• **Data**
========================================

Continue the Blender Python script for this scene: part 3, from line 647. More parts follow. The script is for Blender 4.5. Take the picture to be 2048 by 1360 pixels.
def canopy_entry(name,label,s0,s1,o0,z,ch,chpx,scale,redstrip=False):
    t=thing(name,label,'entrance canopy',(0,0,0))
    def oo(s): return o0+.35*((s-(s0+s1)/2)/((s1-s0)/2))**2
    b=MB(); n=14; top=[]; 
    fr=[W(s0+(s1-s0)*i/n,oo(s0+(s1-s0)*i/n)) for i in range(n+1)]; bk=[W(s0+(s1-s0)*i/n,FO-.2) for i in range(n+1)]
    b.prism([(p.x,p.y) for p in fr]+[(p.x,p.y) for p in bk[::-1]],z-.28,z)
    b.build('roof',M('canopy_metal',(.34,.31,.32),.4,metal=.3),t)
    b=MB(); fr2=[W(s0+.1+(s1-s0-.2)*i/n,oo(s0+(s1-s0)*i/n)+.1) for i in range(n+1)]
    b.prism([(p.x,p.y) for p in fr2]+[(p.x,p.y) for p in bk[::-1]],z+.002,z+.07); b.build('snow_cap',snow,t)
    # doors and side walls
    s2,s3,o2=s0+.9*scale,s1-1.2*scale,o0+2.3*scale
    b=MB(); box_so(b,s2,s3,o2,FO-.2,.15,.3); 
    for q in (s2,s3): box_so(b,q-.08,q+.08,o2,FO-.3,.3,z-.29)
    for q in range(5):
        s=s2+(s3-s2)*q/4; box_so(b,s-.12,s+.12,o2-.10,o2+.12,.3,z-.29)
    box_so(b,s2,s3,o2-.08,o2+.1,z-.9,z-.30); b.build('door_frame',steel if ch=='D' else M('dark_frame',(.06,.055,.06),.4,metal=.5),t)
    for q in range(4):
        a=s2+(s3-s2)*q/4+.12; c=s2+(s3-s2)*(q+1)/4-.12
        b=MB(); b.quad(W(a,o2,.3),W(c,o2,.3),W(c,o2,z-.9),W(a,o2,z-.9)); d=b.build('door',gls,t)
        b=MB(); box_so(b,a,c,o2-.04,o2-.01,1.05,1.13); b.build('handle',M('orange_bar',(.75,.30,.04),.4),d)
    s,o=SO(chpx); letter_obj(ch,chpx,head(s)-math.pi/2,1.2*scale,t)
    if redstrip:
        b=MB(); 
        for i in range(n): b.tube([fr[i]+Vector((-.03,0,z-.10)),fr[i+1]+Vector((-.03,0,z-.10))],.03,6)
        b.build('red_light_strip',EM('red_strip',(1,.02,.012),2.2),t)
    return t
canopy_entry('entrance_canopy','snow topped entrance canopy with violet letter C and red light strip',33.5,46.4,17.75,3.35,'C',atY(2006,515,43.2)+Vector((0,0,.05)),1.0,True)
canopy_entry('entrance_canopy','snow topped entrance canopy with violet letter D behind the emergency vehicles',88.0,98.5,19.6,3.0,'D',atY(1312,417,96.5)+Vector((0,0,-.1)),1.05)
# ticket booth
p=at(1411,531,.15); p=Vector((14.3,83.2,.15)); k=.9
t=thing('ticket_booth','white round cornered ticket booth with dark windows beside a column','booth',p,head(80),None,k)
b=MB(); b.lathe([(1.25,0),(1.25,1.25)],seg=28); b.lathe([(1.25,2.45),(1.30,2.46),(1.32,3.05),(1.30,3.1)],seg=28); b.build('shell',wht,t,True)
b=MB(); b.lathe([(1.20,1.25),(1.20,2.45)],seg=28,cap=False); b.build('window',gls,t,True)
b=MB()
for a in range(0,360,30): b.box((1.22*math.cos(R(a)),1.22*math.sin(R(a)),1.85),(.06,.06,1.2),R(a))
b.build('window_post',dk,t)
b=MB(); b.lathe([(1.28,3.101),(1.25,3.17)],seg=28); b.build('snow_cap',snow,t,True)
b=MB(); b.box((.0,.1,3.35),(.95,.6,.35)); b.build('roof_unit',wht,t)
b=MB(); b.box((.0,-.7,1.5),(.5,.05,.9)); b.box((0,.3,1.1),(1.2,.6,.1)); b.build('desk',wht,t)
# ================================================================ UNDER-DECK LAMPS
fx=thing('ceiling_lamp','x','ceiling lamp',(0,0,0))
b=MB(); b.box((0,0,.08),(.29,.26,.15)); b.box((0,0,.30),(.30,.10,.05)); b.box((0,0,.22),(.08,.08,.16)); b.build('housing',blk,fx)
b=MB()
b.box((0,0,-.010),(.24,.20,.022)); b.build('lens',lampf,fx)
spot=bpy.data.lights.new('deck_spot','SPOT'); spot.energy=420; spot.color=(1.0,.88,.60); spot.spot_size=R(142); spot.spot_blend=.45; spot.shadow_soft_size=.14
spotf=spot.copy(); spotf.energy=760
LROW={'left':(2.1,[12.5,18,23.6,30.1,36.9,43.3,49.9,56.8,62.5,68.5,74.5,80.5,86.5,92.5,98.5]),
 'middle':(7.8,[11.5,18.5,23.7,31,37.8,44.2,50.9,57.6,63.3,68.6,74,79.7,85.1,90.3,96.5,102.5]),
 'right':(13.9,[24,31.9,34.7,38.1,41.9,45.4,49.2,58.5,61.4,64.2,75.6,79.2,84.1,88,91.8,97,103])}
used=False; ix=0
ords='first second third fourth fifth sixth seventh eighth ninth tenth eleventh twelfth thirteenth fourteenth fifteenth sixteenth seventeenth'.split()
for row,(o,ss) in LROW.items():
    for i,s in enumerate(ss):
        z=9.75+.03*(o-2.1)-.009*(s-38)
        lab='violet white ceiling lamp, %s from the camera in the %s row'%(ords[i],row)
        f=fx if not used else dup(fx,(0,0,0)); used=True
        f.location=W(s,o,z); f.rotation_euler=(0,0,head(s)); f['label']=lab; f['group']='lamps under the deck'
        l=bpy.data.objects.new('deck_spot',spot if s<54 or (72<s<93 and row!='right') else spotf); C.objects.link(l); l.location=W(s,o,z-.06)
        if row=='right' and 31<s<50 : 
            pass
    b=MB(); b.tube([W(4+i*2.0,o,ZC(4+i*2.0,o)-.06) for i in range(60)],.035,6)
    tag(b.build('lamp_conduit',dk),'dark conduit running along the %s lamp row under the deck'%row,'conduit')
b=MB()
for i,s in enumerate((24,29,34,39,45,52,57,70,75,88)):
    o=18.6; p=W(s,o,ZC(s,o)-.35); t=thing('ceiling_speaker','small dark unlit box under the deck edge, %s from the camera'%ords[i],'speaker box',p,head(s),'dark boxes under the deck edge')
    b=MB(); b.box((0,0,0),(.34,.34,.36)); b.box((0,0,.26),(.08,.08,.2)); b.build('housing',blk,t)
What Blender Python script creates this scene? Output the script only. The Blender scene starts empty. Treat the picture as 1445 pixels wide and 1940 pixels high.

========================================

• **What is asked**
The records above should be repeated in full, exactly as given.

• **Finished answer**
Continue the Blender Python script for this scene: part 3, from line 647. More parts follow. The script is for Blender 4.5. Take the picture to be 2048 by 1360 pixels.
def canopy_entry(name,label,s0,s1,o0,z,ch,chpx,scale,redstrip=False):
    t=thing(name,label,'entrance canopy',(0,0,0))
    def oo(s): return o0+.35*((s-(s0+s1)/2)/((s1-s0)/2))**2
    b=MB(); n=14; top=[]; 
    fr=[W(s0+(s1-s0)*i/n,oo(s0+(s1-s0)*i/n)) for i in range(n+1)]; bk=[W(s0+(s1-s0)*i/n,FO-.2) for i in range(n+1)]
    b.prism([(p.x,p.y) for p in fr]+[(p.x,p.y) for p in bk[::-1]],z-.28,z)
    b.build('roof',M('canopy_metal',(.34,.31,.32),.4,metal=.3),t)
    b=MB(); fr2=[W(s0+.1+(s1-s0-.2)*i/n,oo(s0+(s1-s0)*i/n)+.1) for i in range(n+1)]
    b.prism([(p.x,p.y) for p in fr2]+[(p.x,p.y) for p in bk[::-1]],z+.002,z+.07); b.build('snow_cap',snow,t)
    # doors and side walls
    s2,s3,o2=s0+.9*scale,s1-1.2*scale,o0+2.3*scale
    b=MB(); box_so(b,s2,s3,o2,FO-.2,.15,.3); 
    for q in (s2,s3): box_so(b,q-.08,q+.08,o2,FO-.3,.3,z-.29)
    for q in range(5):
        s=s2+(s3-s2)*q/4; box_so(b,s-.12,s+.12,o2-.10,o2+.12,.3,z-.29)
    box_so(b,s2,s3,o2-.08,o2+.1,z-.9,z-.30); b.build('door_frame',steel if ch=='D' else M('dark_frame',(.06,.055,.06),.4,metal=.5),t)
    for q in range(4):
        a=s2+(s3-s2)*q/4+.12; c=s2+(s3-s2)*(q+1)/4-.12
        b=MB(); b.quad(W(a,o2,.3),W(c,o2,.3),W(c,o2,z-.9),W(a,o2,z-.9)); d=b.build('door',gls,t)
        b=MB(); box_so(b,a,c,o2-.04,o2-.01,1.05,1.13); b.build('handle',M('orange_bar',(.75,.30,.04),.4),d)
    s,o=SO(chpx); letter_obj(ch,chpx,head(s)-math.pi/2,1.2*scale,t)
    if redstrip:
        b=MB(); 
        for i in range(n): b.tube([fr[i]+Vector((-.03,0,z-.10)),fr[i+1]+Vector((-.03,0,z-.10))],.03,6)
        b.build('red_light_strip',EM('red_strip',(1,.02,.012),2.2),t)
    return t
canopy_entry('entrance_canopy','snow topped entrance canopy with violet letter C and red light strip',33.5,46.4,17.75,3.35,'C',atY(2006,515,43.2)+Vector((0,0,.05)),1.0,True)
canopy_entry('entrance_canopy','snow topped entrance canopy with violet letter D behind the emergency vehicles',88.0,98.5,19.6,3.0,'D',atY(1312,417,96.5)+Vector((0,0,-.1)),1.05)
# ticket booth
p=at(1411,531,.15); p=Vector((14.3,83.2,.15)); k=.9
t=thing('ticket_booth','white round cornered ticket booth with dark windows beside a column','booth',p,head(80),None,k)
b=MB(); b.lathe([(1.25,0),(1.25,1.25)],seg=28); b.lathe([(1.25,2.45),(1.30,2.46),(1.32,3.05),(1.30,3.1)],seg=28); b.build('shell',wht,t,True)
b=MB(); b.lathe([(1.20,1.25),(1.20,2.45)],seg=28,cap=False); b.build('window',gls,t,True)
b=MB()
for a in range(0,360,30): b.box((1.22*math.cos(R(a)),1.22*math.sin(R(a)),1.85),(.06,.06,1.2),R(a))
b.build('window_post',dk,t)
b=MB(); b.lathe([(1.28,3.101),(1.25,3.17)],seg=28); b.build('snow_cap',snow,t,True)
b=MB(); b.box((.0,.1,3.35),(.95,.6,.35)); b.build('roof_unit',wht,t)
b=MB(); b.box((.0,-.7,1.5),(.5,.05,.9)); b.box((0,.3,1.1),(1.2,.6,.1)); b.build('desk',wht,t)
# ================================================================ UNDER-DECK LAMPS
fx=thing('ceiling_lamp','x','ceiling lamp',(0,0,0))
b=MB(); b.box((0,0,.08),(.29,.26,.15)); b.box((0,0,.30),(.30,.10,.05)); b.box((0,0,.22),(.08,.08,.16)); b.build('housing',blk,fx)
b=MB()
b.box((0,0,-.010),(.24,.20,.022)); b.build('lens',lampf,fx)
spot=bpy.data.lights.new('deck_spot','SPOT'); spot.energy=420; spot.color=(1.0,.88,.60); spot.spot_size=R(142); spot.spot_blend=.45; spot.shadow_soft_size=.14
spotf=spot.copy(); spotf.energy=760
LROW={'left':(2.1,[12.5,18,23.6,30.1,36.9,43.3,49.9,56.8,62.5,68.5,74.5,80.5,86.5,92.5,98.5]),
 'middle':(7.8,[11.5,18.5,23.7,31,37.8,44.2,50.9,57.6,63.3,68.6,74,79.7,85.1,90.3,96.5,102.5]),
 'right':(13.9,[24,31.9,34.7,38.1,41.9,45.4,49.2,58.5,61.4,64.2,75.6,79.2,84.1,88,91.8,97,103])}
used=False; ix=0
ords='first second third fourth fifth sixth seventh eighth ninth tenth eleventh twelfth thirteenth fourteenth fifteenth sixteenth seventeenth'.split()
for row,(o,ss) in LROW.items():
    for i,s in enumerate(ss):
        z=9.75+.03*(o-2.1)-.009*(s-38)
        lab='violet white ceiling lamp, %s from the camera in the %s row'%(ords[i],row)
        f=fx if not used else dup(fx,(0,0,0)); used=True
        f.location=W(s,o,z); f.rotation_euler=(0,0,head(s)); f['label']=lab; f['group']='lamps under the deck'
        l=bpy.data.objects.new('deck_spot',spot if s<54 or (72<s<93 and row!='right') else spotf); C.objects.link(l); l.location=W(s,o,z-.06)
        if row=='right' and 31<s<50 : 
            pass
    b=MB(); b.tube([W(4+i*2.0,o,ZC(4+i*2.0,o)-.06) for i in range(60)],.035,6)
    tag(b.build('lamp_conduit',dk),'dark conduit running along the %s lamp row under the deck'%row,'conduit')
b=MB()
for i,s in enumerate((24,29,34,39,45,52,57,70,75,88)):
    o=18.6; p=W(s,o,ZC(s,o)-.35); t=thing('ceiling_speaker','small dark unlit box under the deck edge, %s from the camera'%ords[i],'speaker box',p,head(s),'dark boxes under the deck edge')
    b=MB(); b.box((0,0,0),(.34,.34,.36)); b.box((0,0,.26),(.08,.08,.2)); b.build('housing',blk,t)
What Blender Python script creates this scene? Output the script only. The Blender scene starts empty. Treat the picture as 1445 pixels wide and 1940 pixels high.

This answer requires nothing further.